RCV voting does in fact yield suboptimum results, while it LOOKS like it would give you the best results.

There are two problems with RCV. The first is the “kook vote” problem. If you have a system with RCV, you get crazy people running for office, and they have a dedicated following of crazy voters who will come out. But having come out, they WILL tend to make 2nd and 3rd choices, and those choices will also be the craziest choices.

These are voters who wouldn’t bother to come out just to pick from two or three major candidates, but their combined effect can pick the least useful candidate.

The 2nd problem is more of a statistical one, which is that while we can rank people 1,2,3, those rankings don’t give us absolute valuations, just relative ones.

I might really love one candidate, and then struggle to choose between number 2 and number 3; if I was ranking using a 100-point total, I might say my candidates were 95,3, and 2.

But maybe lots of people find that two candidates are about the same, and the 3rd is useless. They might do 50-49-1.

Well, if I was one of those 50-49-1 people, and it turned out that my “1” was going to win because of other votes, I could easily be swayed to change from my 50 to my 49 in order to get my 49 elected instead of the ‘1’.
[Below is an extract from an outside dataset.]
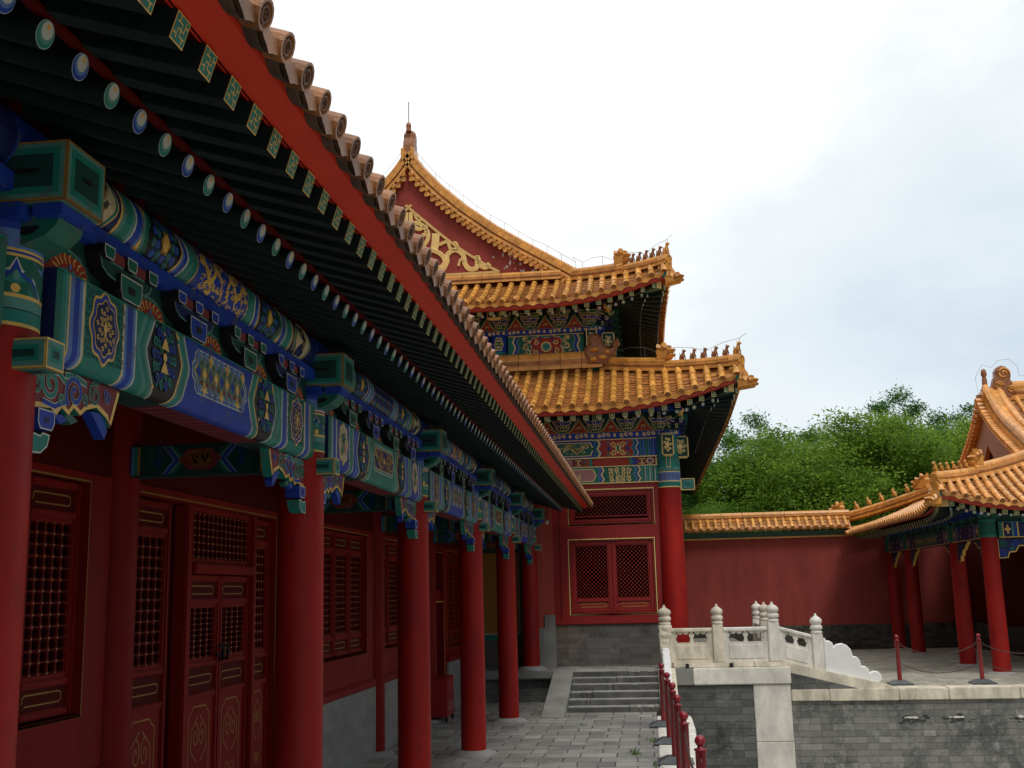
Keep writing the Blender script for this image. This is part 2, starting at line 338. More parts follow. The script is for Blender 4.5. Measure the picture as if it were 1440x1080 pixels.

But in a simple ranking system, my 49 might get eliminated first, and then my 50.

This suggests a better solution is to provide a numeric value like “100”, and allow people to assign numbers to candidates.

But it turns out that one of the best ways to handle this is to have a 2nd full vote if nobody gets the 50% on the 1st ballot, and only then would you start eliminating the worst performer, but have ANOTHER vote after each is eliminated.

This allows people to change their vote to maximise the chance that a candidate they can tolerate ends up winning.